====== DATA EXTRACT ======
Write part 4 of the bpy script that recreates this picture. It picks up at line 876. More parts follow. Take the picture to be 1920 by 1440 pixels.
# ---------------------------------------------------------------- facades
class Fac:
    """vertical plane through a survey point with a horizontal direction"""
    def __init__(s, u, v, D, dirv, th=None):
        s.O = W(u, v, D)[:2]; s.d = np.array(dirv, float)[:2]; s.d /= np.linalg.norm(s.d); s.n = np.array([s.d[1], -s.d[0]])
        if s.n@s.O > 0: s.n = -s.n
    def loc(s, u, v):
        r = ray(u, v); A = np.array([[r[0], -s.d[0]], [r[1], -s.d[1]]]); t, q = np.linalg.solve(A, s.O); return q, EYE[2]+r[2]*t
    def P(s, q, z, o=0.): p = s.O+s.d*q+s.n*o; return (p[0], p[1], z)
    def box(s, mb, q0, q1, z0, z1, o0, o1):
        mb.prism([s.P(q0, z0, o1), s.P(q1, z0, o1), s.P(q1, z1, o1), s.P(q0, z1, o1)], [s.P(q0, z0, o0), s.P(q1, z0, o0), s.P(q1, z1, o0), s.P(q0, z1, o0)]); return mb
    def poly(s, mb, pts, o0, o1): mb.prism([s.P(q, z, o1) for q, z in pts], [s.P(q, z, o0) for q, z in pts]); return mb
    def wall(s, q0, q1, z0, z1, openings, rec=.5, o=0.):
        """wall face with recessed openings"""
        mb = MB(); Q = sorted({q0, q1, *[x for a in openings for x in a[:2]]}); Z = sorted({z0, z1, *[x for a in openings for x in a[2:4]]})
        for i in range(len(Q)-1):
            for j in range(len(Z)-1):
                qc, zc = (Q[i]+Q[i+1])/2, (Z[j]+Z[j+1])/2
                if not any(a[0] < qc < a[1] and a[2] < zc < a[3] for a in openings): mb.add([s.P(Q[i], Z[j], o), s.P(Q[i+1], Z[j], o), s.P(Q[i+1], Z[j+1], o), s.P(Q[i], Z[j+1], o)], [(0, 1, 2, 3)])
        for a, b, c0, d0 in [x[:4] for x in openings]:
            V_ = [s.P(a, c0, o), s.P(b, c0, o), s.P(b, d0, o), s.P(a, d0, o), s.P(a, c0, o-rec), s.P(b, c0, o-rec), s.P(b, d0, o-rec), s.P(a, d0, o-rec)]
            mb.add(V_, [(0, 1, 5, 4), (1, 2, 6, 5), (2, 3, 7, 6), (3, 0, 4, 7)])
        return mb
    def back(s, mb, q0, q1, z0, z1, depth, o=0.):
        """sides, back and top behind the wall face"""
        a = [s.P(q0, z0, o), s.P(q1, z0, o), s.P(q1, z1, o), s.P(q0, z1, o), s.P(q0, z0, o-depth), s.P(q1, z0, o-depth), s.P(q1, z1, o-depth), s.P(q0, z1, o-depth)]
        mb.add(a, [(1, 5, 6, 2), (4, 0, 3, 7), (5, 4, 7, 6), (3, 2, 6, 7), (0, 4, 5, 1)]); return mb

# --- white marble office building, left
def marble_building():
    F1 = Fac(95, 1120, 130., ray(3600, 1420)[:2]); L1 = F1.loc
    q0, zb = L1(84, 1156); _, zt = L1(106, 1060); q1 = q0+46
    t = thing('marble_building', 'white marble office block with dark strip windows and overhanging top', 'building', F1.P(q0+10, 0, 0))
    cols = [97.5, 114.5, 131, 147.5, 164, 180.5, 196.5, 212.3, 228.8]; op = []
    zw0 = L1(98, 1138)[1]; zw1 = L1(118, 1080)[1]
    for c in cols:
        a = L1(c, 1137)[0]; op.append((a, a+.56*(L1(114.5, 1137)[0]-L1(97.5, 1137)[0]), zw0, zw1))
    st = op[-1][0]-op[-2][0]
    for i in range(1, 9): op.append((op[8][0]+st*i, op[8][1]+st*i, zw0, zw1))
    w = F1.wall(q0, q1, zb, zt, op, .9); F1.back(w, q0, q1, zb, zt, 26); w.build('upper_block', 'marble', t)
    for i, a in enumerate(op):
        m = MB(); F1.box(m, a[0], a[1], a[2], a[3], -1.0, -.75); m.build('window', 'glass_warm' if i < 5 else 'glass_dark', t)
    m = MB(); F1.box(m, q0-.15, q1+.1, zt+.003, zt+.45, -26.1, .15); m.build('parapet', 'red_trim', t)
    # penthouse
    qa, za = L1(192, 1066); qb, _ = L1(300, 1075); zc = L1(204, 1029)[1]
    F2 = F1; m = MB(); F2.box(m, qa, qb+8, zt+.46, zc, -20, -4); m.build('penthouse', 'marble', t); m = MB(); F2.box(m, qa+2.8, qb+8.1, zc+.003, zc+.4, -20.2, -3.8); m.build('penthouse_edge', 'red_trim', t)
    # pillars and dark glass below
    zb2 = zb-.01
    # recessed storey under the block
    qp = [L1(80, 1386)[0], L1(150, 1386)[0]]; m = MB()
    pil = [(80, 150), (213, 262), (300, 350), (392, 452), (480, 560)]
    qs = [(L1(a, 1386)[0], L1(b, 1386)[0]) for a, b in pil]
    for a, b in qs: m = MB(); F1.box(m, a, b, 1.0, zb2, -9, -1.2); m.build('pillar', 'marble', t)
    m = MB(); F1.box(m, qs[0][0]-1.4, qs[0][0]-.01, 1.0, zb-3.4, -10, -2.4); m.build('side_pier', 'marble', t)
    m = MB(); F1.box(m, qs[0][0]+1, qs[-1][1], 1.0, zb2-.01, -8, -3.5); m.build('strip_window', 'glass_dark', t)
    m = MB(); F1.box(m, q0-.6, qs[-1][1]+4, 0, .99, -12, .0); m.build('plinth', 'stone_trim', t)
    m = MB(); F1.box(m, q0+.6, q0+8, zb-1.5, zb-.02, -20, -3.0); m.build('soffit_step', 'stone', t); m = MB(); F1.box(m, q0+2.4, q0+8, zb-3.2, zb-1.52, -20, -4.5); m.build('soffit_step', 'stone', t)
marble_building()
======
**TASK GOAL:** Take the listing above and write it out again exactly.

**SOLUTION FOR THIS EXERCISE:**
Write part 4 of the bpy script that recreates this picture. It picks up at line 876. More parts follow. Take the picture to be 1920 by 1440 pixels.
# ---------------------------------------------------------------- facades
class Fac:
    """vertical plane through a survey point with a horizontal direction"""
    def __init__(s, u, v, D, dirv, th=None):
        s.O = W(u, v, D)[:2]; s.d = np.array(dirv, float)[:2]; s.d /= np.linalg.norm(s.d); s.n = np.array([s.d[1], -s.d[0]])
        if s.n@s.O > 0: s.n = -s.n
    def loc(s, u, v):
        r = ray(u, v); A = np.array([[r[0], -s.d[0]], [r[1], -s.d[1]]]); t, q = np.linalg.solve(A, s.O); return q, EYE[2]+r[2]*t
    def P(s, q, z, o=0.): p = s.O+s.d*q+s.n*o; return (p[0], p[1], z)
    def box(s, mb, q0, q1, z0, z1, o0, o1):
        mb.prism([s.P(q0, z0, o1), s.P(q1, z0, o1), s.P(q1, z1, o1), s.P(q0, z1, o1)], [s.P(q0, z0, o0), s.P(q1, z0, o0), s.P(q1, z1, o0), s.P(q0, z1, o0)]); return mb
    def poly(s, mb, pts, o0, o1): mb.prism([s.P(q, z, o1) for q, z in pts], [s.P(q, z, o0) for q, z in pts]); return mb
    def wall(s, q0, q1, z0, z1, openings, rec=.5, o=0.):
        """wall face with recessed openings"""
        mb = MB(); Q = sorted({q0, q1, *[x for a in openings for x in a[:2]]}); Z = sorted({z0, z1, *[x for a in openings for x in a[2:4]]})
        for i in range(len(Q)-1):
            for j in range(len(Z)-1):
                qc, zc = (Q[i]+Q[i+1])/2, (Z[j]+Z[j+1])/2
                if not any(a[0] < qc < a[1] and a[2] < zc < a[3] for a in openings): mb.add([s.P(Q[i], Z[j], o), s.P(Q[i+1], Z[j], o), s.P(Q[i+1], Z[j+1], o), s.P(Q[i], Z[j+1], o)], [(0, 1, 2, 3)])
        for a, b, c0, d0 in [x[:4] for x in openings]:
            V_ = [s.P(a, c0, o), s.P(b, c0, o), s.P(b, d0, o), s.P(a, d0, o), s.P(a, c0, o-rec), s.P(b, c0, o-rec), s.P(b, d0, o-rec), s.P(a, d0, o-rec)]
            mb.add(V_, [(0, 1, 5, 4), (1, 2, 6, 5), (2, 3, 7, 6), (3, 0, 4, 7)])
        return mb
    def back(s, mb, q0, q1, z0, z1, depth, o=0.):
        """sides, back and top behind the wall face"""
        a = [s.P(q0, z0, o), s.P(q1, z0, o), s.P(q1, z1, o), s.P(q0, z1, o), s.P(q0, z0, o-depth), s.P(q1, z0, o-depth), s.P(q1, z1, o-depth), s.P(q0, z1, o-depth)]
        mb.add(a, [(1, 5, 6, 2), (4, 0, 3, 7), (5, 4, 7, 6), (3, 2, 6, 7), (0, 4, 5, 1)]); return mb

# --- white marble office building, left
def marble_building():
    F1 = Fac(95, 1120, 130., ray(3600, 1420)[:2]); L1 = F1.loc
    q0, zb = L1(84, 1156); _, zt = L1(106, 1060); q1 = q0+46
    t = thing('marble_building', 'white marble office block with dark strip windows and overhanging top', 'building', F1.P(q0+10, 0, 0))
    cols = [97.5, 114.5, 131, 147.5, 164, 180.5, 196.5, 212.3, 228.8]; op = []
    zw0 = L1(98, 1138)[1]; zw1 = L1(118, 1080)[1]
    for c in cols:
        a = L1(c, 1137)[0]; op.append((a, a+.56*(L1(114.5, 1137)[0]-L1(97.5, 1137)[0]), zw0, zw1))
    st = op[-1][0]-op[-2][0]
    for i in range(1, 9): op.append((op[8][0]+st*i, op[8][1]+st*i, zw0, zw1))
    w = F1.wall(q0, q1, zb, zt, op, .9); F1.back(w, q0, q1, zb, zt, 26); w.build('upper_block', 'marble', t)
    for i, a in enumerate(op):
        m = MB(); F1.box(m, a[0], a[1], a[2], a[3], -1.0, -.75); m.build('window', 'glass_warm' if i < 5 else 'glass_dark', t)
    m = MB(); F1.box(m, q0-.15, q1+.1, zt+.003, zt+.45, -26.1, .15); m.build('parapet', 'red_trim', t)
    # penthouse
    qa, za = L1(192, 1066); qb, _ = L1(300, 1075); zc = L1(204, 1029)[1]
    F2 = F1; m = MB(); F2.box(m, qa, qb+8, zt+.46, zc, -20, -4); m.build('penthouse', 'marble', t); m = MB(); F2.box(m, qa+2.8, qb+8.1, zc+.003, zc+.4, -20.2, -3.8); m.build('penthouse_edge', 'red_trim', t)
    # pillars and dark glass below
    zb2 = zb-.01
    # recessed storey under the block
    qp = [L1(80, 1386)[0], L1(150, 1386)[0]]; m = MB()
    pil = [(80, 150), (213, 262), (300, 350), (392, 452), (480, 560)]
    qs = [(L1(a, 1386)[0], L1(b, 1386)[0]) for a, b in pil]
    for a, b in qs: m = MB(); F1.box(m, a, b, 1.0, zb2, -9, -1.2); m.build('pillar', 'marble', t)
    m = MB(); F1.box(m, qs[0][0]-1.4, qs[0][0]-.01, 1.0, zb-3.4, -10, -2.4); m.build('side_pier', 'marble', t)
    m = MB(); F1.box(m, qs[0][0]+1, qs[-1][1], 1.0, zb2-.01, -8, -3.5); m.build('strip_window', 'glass_dark', t)
    m = MB(); F1.box(m, q0-.6, qs[-1][1]+4, 0, .99, -12, .0); m.build('plinth', 'stone_trim', t)
    m = MB(); F1.box(m, q0+.6, q0+8, zb-1.5, zb-.02, -20, -3.0); m.build('soffit_step', 'stone', t); m = MB(); F1.box(m, q0+2.4, q0+8, zb-3.2, zb-1.52, -20, -4.5); m.build('soffit_step', 'stone', t)
marble_building()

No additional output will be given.